#### Short task:
Using the listing below, copy exactly the lines from the one containing "Write the bpy" to the one containing "deep(lin(v)) for k, v", both lines included, and no others.

#### Listed records:
○ ○ ○ ○

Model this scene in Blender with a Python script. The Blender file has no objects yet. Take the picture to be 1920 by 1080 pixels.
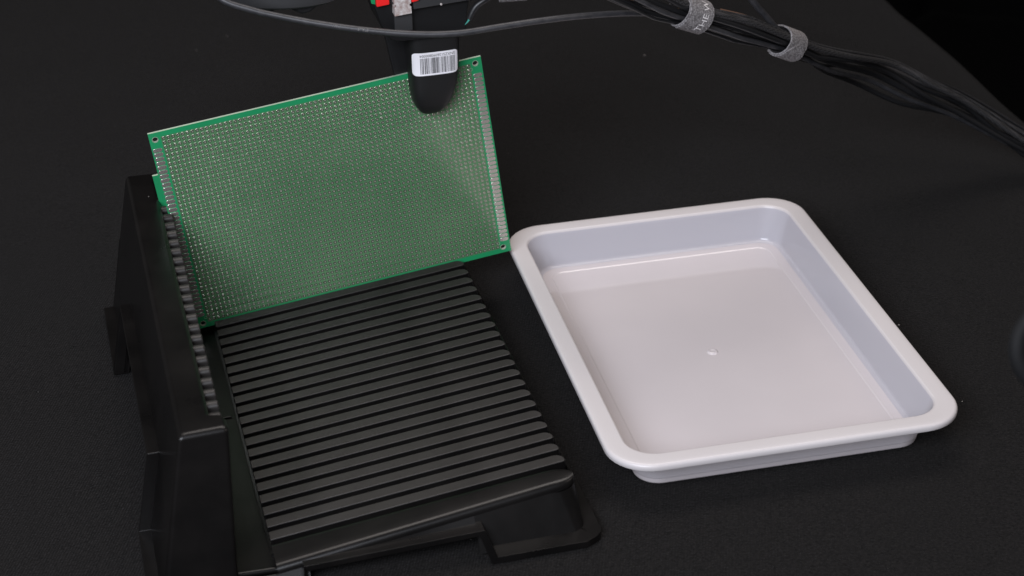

○ ○ ○ ○

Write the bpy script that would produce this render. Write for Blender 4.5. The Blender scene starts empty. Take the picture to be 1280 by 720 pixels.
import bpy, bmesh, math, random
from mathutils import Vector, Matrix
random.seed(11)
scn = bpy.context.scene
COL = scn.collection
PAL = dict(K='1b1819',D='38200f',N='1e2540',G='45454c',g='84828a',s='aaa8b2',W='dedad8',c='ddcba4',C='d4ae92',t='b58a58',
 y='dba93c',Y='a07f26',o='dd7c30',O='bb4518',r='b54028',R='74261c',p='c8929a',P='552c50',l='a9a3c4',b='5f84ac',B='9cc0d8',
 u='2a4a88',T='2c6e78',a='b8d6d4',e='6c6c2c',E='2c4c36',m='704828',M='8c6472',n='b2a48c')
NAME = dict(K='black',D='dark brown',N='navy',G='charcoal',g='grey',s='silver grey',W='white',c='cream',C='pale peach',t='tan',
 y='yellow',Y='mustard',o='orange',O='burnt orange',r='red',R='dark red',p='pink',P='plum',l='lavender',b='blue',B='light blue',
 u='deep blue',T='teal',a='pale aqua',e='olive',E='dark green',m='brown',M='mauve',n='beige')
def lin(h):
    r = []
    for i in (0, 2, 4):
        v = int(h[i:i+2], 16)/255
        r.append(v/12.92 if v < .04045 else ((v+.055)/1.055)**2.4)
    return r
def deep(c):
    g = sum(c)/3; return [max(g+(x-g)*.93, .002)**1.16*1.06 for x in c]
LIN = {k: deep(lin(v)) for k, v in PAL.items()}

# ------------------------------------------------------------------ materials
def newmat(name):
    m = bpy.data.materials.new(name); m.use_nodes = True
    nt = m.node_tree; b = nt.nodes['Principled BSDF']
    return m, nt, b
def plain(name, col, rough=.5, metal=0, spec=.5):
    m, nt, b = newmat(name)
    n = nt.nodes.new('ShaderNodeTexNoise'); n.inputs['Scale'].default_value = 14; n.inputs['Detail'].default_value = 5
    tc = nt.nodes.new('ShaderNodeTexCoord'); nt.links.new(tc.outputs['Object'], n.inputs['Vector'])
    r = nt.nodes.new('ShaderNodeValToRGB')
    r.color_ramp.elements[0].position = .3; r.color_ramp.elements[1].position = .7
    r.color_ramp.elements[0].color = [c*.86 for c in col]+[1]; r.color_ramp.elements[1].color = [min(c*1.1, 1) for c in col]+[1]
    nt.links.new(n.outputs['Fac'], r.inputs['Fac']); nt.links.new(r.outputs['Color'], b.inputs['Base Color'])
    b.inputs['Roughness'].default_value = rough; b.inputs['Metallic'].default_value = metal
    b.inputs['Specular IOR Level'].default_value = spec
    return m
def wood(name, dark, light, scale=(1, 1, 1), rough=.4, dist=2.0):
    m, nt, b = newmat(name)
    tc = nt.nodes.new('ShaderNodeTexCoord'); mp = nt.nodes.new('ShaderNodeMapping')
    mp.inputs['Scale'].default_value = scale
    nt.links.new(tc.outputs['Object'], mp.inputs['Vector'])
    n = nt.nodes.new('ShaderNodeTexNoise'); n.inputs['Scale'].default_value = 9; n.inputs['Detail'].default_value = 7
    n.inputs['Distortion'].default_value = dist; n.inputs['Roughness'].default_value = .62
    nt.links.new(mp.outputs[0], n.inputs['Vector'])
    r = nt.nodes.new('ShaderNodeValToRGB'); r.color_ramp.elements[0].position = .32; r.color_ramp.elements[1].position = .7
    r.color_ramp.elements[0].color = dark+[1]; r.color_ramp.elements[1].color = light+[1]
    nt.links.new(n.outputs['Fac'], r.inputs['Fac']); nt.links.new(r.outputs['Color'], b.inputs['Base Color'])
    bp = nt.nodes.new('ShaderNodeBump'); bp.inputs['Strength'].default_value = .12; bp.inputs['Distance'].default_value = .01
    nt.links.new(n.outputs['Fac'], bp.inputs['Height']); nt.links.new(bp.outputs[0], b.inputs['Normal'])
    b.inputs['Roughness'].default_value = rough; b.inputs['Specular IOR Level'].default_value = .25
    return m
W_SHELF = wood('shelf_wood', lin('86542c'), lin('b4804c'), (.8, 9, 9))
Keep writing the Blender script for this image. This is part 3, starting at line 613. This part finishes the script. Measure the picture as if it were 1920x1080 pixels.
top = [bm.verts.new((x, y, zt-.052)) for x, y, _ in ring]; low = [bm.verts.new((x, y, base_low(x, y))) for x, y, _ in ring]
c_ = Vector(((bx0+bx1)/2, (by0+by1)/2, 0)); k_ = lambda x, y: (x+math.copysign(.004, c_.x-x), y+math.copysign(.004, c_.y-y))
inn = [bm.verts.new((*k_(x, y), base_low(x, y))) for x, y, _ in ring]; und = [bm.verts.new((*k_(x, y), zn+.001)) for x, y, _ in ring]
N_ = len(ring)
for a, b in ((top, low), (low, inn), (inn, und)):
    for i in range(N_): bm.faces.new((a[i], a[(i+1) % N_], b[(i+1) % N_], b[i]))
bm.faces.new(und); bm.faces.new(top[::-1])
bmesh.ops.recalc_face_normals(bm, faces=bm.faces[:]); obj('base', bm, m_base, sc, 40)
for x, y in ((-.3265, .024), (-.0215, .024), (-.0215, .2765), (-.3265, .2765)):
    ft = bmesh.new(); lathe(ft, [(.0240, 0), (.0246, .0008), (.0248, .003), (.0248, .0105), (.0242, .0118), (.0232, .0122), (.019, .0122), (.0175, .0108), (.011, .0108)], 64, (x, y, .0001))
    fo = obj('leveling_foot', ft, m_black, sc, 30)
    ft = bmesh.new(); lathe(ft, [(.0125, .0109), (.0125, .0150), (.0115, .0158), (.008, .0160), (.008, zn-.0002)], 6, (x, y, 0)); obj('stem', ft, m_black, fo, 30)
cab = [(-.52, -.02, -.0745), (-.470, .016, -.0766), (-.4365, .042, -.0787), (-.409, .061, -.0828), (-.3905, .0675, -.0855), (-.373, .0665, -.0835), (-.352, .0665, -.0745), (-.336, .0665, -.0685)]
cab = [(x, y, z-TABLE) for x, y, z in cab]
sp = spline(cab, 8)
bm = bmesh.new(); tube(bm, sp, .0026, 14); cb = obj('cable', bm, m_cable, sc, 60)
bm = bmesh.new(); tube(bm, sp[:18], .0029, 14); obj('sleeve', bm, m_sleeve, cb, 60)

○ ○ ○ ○

#### Full answer:
Write the bpy script that would produce this render. Write for Blender 4.5. The Blender scene starts empty. Take the picture to be 1280 by 720 pixels.
import bpy, bmesh, math, random
from mathutils import Vector, Matrix
random.seed(11)
scn = bpy.context.scene
COL = scn.collection
PAL = dict(K='1b1819',D='38200f',N='1e2540',G='45454c',g='84828a',s='aaa8b2',W='dedad8',c='ddcba4',C='d4ae92',t='b58a58',
 y='dba93c',Y='a07f26',o='dd7c30',O='bb4518',r='b54028',R='74261c',p='c8929a',P='552c50',l='a9a3c4',b='5f84ac',B='9cc0d8',
 u='2a4a88',T='2c6e78',a='b8d6d4',e='6c6c2c',E='2c4c36',m='704828',M='8c6472',n='b2a48c')
NAME = dict(K='black',D='dark brown',N='navy',G='charcoal',g='grey',s='silver grey',W='white',c='cream',C='pale peach',t='tan',
 y='yellow',Y='mustard',o='orange',O='burnt orange',r='red',R='dark red',p='pink',P='plum',l='lavender',b='blue',B='light blue',
 u='deep blue',T='teal',a='pale aqua',e='olive',E='dark green',m='brown',M='mauve',n='beige')
def lin(h):
    r = []
    for i in (0, 2, 4):
        v = int(h[i:i+2], 16)/255
        r.append(v/12.92 if v < .04045 else ((v+.055)/1.055)**2.4)
    return r
def deep(c):
    g = sum(c)/3; return [max(g+(x-g)*.93, .002)**1.16*1.06 for x in c]
LIN = {k: deep(lin(v)) for k, v in PAL.items()}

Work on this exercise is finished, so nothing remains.